Mer de Chine : la bataille silencieuse entre Pékin et Manille relancée

Par lanouvelletribune  -  11 septembre 2025 10:00

Image placeholder

Depuis plus d’une décennie, les relations entre Manille et Pékin sont marquées par des tensions croissantes autour de la mer de Chine méridionale. Cette vaste zone maritime, traversée par une grande partie du commerce mondial, abrite de nombreuses îles, récifs et ressources stratégiques que plusieurs pays se disputent. En 2016, la Cour permanente d’arbitrage avait donné raison aux Philippines en invalidant les revendications chinoises sur la quasi-totalité de cette mer. Pékin, cependant, a toujours refusé de reconnaître cette décision et continue d’affirmer sa souveraineté sur la plupart des îlots, y compris le récif de Scarborough, situé à seulement 220 kilomètres des côtes philippines. C’est dans ce climat déjà tendu qu’un nouvel épisode vient raviver les frictions.

Une réserve marine qui attise la colère de Manille

Mercredi, la Chine a annoncé la création d’une réserve naturelle d’environ 3 500 hectares autour du récif de Scarborough, qu’elle désigne sous le nom d’« île de Huangyan ». Selon Pékin, ce projet vise à préserver la biodiversité et à protéger l’équilibre écologique de la zone. Officiellement, il s’agirait d’une démarche environnementale, mais pour Manille, il s’agit avant tout d’une manœuvre politique destinée à renforcer les revendications territoriales chinoises.

Jeudi, la diplomatie philippine a vivement réagi en qualifiant cette décision d’« illégitime » et « illégale ». Pour le gouvernement de Ferdinand Marcos Jr., le récif appartient sans ambiguïté aux Philippines et la création d’une réserve par la Chine constitue une violation de leur souveraineté. Cette confrontation n’est pas seulement symbolique : Scarborough est une zone de pêche cruciale pour des milliers de familles philippines et revêt une importance stratégique majeure pour la surveillance des routes maritimes régionales.

Publicité

Une bataille juridique et géopolitique sans issue rapide

L’affaire illustre la complexité des disputes en mer de Chine méridionale. Pékin revendique toujours une « souveraineté historique » sur la quasi-totalité des îles et récifs, ignorant la décision de la cour d’arbitrage internationale de 2016. Les Philippines, appuyées par ce jugement, tentent de s’appuyer sur le droit international pour protéger leurs intérêts, mais leurs moyens militaires et diplomatiques restent limités face à la puissance chinoise.

En pratique, chaque nouveau projet chinois — qu’il s’agisse de construire des infrastructures, d’envoyer des garde-côtes ou de déclarer une réserve écologique — contribue à modifier progressivement les faits sur le terrain. Pour les experts, cette « stratégie des petits pas » permet à Pékin d’imposer son autorité sans recourir à une confrontation directe. Les Philippines se retrouvent alors devant un dilemme : protester avec force ou risquer de voir leurs droits s’effriter au fil du temps.

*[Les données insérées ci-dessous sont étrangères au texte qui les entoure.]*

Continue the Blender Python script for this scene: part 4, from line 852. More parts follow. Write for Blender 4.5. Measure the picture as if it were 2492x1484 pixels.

Au-delà des enjeux territoriaux, l’affaire de Scarborough touche aussi à l’équilibre des alliances régionales. Les États-Unis, alliés historiques de Manille, surveillent de près la situation. Une escalade pourrait transformer cette dispute locale en point de friction majeur entre Washington et Pékin. Dans un contexte où plus de 60 % du commerce maritime mondial transite par ces eaux, l’impact dépasse largement les frontières des deux pays.